*EXERCISE PROMPT:* Exact reproduction is required for the lines bounded by the one containing "Build this scene" and the one containing "C = scene.collection", both bounds included. Print them without any pictures.

=== INPUT RECORDS ===

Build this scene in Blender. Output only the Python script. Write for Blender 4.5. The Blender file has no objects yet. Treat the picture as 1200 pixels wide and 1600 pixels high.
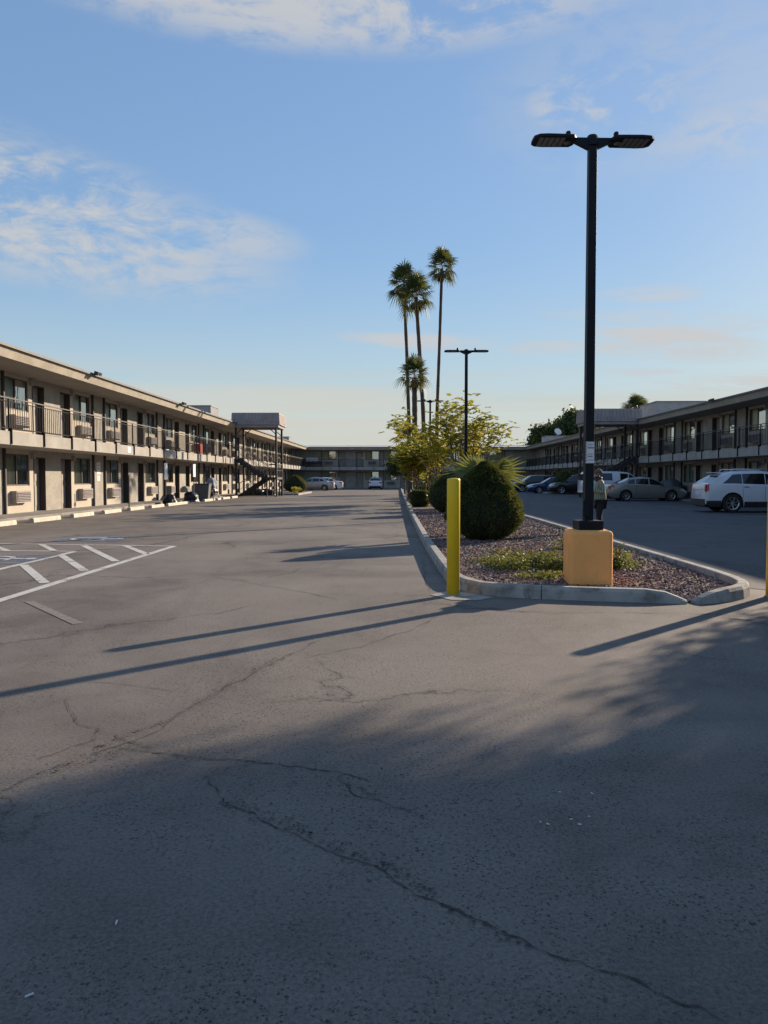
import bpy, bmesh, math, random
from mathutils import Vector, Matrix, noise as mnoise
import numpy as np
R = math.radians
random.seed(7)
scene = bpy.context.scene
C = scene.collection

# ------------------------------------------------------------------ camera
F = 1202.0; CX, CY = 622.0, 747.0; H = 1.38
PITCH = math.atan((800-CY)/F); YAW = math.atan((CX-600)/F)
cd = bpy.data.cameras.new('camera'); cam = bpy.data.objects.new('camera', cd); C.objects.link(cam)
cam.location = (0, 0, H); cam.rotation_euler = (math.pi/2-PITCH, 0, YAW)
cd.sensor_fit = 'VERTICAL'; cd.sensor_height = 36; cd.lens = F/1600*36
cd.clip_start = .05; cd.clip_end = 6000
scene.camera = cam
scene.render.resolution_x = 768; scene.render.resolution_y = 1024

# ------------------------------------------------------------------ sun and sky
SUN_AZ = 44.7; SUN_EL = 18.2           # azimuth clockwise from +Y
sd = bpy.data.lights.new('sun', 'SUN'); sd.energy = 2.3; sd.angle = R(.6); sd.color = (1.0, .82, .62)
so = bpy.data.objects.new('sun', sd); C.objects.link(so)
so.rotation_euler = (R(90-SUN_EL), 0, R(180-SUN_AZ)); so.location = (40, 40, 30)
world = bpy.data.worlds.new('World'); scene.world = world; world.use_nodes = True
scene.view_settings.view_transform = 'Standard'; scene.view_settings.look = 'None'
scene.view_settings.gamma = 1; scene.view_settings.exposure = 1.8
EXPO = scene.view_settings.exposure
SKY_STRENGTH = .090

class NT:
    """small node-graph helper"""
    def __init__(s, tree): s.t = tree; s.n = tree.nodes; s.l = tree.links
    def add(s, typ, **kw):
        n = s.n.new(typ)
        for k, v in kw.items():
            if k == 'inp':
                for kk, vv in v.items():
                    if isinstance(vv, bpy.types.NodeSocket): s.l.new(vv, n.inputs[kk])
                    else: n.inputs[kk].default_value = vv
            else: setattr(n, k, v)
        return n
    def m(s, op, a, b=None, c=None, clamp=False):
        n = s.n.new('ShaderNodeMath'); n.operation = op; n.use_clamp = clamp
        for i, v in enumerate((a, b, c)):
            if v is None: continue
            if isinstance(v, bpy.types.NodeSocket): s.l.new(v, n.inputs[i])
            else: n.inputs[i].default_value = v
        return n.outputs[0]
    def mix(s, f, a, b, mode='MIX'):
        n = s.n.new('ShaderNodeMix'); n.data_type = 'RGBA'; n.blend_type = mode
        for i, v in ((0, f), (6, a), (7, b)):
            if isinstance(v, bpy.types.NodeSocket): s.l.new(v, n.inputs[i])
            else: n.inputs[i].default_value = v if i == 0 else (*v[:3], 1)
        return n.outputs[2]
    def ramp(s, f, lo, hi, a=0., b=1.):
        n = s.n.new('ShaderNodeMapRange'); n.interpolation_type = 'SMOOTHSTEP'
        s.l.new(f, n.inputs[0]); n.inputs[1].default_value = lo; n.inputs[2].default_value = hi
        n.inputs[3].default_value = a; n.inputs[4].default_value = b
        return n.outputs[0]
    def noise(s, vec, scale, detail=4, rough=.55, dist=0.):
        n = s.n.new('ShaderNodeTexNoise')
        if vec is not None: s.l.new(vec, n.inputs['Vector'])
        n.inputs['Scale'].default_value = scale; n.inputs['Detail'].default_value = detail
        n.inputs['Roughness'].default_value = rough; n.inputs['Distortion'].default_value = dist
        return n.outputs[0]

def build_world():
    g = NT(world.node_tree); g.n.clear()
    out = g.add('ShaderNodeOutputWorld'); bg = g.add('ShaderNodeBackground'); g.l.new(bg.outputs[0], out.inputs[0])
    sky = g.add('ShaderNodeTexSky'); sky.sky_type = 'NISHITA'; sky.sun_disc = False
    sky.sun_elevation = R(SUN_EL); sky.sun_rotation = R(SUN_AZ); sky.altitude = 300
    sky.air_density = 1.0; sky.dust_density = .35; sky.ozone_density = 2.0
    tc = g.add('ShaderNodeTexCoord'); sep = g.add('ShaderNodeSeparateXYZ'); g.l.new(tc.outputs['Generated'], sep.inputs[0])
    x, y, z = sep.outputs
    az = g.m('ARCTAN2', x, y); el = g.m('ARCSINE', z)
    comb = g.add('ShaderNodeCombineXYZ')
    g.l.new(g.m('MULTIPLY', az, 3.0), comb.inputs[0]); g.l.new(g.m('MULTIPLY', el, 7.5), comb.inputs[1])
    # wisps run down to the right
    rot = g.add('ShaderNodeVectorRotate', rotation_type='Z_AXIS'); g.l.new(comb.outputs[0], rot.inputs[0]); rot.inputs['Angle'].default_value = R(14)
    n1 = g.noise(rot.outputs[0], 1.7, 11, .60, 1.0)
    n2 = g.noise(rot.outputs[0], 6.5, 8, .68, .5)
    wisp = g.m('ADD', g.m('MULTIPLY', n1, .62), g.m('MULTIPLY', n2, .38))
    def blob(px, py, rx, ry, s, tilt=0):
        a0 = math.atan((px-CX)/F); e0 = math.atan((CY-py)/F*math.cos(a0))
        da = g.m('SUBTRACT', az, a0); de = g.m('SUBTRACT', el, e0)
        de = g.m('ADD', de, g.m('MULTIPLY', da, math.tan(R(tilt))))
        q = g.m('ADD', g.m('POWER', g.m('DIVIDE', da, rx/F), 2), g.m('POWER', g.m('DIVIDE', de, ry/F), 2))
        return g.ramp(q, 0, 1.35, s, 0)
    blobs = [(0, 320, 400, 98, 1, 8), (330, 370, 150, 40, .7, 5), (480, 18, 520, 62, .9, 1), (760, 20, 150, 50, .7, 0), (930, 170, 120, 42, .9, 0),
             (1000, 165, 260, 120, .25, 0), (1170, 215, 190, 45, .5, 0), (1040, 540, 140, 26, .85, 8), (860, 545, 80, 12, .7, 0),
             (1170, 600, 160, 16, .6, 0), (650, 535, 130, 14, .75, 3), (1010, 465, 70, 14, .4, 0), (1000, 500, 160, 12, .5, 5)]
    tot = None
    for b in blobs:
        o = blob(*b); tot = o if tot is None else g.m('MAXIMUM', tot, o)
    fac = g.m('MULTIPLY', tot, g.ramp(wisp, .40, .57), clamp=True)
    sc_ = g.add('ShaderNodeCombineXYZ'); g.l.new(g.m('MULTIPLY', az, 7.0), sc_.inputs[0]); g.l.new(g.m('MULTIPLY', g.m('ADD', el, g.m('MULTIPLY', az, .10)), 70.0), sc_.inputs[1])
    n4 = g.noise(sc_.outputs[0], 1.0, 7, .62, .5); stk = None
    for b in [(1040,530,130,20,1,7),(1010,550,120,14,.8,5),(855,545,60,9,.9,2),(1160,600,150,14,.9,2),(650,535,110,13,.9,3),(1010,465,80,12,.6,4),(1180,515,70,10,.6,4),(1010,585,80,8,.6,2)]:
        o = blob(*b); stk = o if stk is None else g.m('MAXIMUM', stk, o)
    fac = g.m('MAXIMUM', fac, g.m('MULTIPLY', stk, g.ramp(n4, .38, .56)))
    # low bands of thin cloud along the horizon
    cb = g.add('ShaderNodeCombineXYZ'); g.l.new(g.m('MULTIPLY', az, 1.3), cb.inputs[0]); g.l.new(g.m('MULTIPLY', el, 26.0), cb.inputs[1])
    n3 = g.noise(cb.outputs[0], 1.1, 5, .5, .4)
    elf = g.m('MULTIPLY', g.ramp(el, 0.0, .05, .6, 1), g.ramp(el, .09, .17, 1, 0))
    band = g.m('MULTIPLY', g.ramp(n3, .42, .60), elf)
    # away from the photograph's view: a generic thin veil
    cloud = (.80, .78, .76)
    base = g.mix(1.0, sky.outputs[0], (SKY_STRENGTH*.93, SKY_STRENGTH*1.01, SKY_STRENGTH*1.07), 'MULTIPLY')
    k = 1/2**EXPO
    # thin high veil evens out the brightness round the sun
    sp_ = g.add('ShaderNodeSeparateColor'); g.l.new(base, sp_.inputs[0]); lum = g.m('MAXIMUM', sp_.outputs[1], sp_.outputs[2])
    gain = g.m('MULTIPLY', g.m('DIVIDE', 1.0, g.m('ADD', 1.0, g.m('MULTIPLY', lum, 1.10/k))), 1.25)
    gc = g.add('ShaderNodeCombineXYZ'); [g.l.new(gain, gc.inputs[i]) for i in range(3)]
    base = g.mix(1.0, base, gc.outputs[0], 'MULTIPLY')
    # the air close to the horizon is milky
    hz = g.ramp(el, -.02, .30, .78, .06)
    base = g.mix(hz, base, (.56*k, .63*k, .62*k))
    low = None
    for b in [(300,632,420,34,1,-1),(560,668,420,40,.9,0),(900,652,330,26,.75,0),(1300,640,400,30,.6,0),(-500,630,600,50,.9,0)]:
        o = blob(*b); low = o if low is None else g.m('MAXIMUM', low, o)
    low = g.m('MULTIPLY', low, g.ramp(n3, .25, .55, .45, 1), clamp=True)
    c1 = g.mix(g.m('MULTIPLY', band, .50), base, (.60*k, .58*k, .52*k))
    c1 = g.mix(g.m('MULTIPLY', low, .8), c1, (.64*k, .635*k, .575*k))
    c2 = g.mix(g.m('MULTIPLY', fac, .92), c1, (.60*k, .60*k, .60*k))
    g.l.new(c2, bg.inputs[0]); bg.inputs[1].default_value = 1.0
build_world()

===
=== INPUT RECORDS ===

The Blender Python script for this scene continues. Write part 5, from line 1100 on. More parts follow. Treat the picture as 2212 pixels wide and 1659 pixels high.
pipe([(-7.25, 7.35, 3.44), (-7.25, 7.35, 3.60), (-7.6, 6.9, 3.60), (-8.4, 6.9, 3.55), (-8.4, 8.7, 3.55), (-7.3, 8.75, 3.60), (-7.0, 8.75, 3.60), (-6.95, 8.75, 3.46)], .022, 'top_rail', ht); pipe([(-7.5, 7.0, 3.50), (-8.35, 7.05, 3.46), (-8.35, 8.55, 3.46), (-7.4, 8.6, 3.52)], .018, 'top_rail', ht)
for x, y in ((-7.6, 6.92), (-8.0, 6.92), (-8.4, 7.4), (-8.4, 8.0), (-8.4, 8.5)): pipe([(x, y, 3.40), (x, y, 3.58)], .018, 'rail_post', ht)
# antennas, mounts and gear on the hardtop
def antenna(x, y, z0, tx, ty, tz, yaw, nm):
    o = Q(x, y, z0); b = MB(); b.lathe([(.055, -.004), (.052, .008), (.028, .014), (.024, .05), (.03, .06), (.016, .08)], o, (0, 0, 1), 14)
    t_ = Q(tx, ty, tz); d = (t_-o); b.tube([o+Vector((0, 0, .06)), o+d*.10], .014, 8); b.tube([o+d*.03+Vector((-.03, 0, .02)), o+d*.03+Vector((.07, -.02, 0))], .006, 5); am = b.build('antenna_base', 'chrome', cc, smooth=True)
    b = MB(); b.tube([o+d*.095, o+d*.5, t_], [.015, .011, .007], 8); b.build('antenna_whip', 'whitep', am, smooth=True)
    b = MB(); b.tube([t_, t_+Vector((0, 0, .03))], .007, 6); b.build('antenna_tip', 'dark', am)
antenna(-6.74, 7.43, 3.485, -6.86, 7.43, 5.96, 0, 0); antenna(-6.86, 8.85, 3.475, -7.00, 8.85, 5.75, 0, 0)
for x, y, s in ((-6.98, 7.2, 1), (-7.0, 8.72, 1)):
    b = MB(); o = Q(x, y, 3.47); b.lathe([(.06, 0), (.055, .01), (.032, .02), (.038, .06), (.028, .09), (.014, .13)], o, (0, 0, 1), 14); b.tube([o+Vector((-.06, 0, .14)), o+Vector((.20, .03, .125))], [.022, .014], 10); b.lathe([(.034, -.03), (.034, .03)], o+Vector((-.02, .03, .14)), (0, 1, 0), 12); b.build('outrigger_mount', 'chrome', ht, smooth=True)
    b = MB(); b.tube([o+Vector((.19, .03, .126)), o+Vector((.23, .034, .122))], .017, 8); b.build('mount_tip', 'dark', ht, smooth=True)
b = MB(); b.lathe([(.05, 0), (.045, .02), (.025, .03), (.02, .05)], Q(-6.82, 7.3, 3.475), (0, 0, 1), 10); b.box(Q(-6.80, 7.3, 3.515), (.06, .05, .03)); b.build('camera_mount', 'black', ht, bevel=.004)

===
=== INPUT RECORDS ===

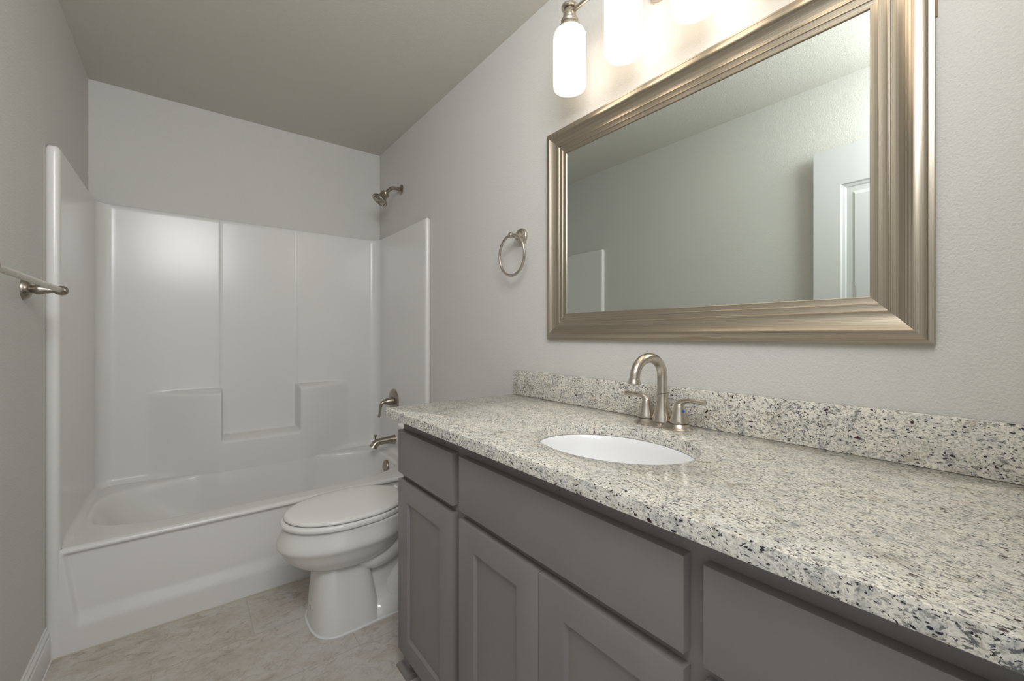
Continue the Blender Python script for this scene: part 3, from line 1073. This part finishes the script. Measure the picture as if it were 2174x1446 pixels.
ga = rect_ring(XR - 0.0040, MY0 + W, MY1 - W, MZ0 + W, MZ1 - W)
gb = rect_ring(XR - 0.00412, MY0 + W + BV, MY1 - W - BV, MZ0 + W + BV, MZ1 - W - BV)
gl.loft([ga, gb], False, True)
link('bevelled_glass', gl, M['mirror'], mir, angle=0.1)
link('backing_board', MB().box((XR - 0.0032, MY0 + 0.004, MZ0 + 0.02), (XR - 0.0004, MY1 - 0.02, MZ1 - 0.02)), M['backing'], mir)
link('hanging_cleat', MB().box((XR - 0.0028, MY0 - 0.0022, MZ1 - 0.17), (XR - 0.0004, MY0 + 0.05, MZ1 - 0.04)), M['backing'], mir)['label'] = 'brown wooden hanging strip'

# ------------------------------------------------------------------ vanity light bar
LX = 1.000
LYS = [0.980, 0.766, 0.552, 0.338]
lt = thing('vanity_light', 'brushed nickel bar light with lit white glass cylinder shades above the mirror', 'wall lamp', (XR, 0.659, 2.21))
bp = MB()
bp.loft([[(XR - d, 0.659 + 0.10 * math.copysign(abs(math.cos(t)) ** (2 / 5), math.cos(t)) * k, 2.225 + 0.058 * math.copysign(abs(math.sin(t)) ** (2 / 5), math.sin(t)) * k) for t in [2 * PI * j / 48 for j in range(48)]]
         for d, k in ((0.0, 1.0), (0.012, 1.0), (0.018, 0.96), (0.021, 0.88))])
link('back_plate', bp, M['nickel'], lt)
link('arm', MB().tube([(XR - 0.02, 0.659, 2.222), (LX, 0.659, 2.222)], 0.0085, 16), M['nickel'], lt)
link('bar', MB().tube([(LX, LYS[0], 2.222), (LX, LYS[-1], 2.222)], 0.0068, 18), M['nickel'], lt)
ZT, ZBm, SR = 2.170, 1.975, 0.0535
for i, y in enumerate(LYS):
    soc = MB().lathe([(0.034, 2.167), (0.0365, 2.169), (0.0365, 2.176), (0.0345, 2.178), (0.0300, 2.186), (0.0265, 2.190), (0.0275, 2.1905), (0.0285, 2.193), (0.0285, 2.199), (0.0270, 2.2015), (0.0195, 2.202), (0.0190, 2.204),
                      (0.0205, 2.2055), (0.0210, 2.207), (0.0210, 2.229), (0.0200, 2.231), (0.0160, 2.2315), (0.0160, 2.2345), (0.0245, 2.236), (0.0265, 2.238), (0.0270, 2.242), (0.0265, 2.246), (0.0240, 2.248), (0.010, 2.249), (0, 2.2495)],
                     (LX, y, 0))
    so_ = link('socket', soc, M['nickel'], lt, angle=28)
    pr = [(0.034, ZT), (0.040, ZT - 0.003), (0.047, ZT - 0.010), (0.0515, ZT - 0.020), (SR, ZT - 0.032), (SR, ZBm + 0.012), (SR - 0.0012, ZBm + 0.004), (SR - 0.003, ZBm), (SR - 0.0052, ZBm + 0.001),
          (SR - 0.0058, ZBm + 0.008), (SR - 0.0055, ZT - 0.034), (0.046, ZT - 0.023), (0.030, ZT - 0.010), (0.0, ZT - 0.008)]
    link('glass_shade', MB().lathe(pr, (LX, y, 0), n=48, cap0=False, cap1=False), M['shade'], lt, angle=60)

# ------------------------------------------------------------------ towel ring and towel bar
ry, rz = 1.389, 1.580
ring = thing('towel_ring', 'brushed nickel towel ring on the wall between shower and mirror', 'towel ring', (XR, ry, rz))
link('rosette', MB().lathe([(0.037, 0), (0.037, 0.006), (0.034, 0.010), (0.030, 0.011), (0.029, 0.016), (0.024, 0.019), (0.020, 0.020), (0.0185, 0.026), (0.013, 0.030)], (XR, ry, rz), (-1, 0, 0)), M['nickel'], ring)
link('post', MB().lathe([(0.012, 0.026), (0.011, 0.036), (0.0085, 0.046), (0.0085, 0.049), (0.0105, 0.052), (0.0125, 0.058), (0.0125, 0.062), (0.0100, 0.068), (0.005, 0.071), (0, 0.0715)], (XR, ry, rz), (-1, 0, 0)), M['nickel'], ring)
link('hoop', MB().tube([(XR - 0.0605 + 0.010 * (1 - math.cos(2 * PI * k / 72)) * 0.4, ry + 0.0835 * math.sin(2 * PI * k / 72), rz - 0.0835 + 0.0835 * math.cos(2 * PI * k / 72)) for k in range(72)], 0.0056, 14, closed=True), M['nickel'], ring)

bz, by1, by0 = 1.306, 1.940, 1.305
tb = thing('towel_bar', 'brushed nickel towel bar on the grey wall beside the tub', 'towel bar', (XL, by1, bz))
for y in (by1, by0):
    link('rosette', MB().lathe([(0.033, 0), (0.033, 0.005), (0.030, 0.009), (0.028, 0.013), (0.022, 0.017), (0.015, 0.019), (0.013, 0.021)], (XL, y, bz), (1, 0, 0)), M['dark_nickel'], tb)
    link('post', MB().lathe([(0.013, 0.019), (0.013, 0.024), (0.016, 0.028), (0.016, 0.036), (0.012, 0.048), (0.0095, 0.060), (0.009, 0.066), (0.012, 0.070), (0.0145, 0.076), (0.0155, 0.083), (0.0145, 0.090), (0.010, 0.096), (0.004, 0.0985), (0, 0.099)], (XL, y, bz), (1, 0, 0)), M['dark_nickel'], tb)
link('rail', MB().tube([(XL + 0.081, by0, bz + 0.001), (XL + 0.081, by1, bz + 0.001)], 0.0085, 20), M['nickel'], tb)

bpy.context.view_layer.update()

===

*RESULT BELOW:*
Build this scene in Blender. Output only the Python script. Write for Blender 4.5. The Blender file has no objects yet. Treat the picture as 1200 pixels wide and 1600 pixels high.
import bpy, bmesh, math, random
from mathutils import Vector, Matrix, noise as mnoise
import numpy as np
R = math.radians
random.seed(7)
scene = bpy.context.scene
C = scene.collection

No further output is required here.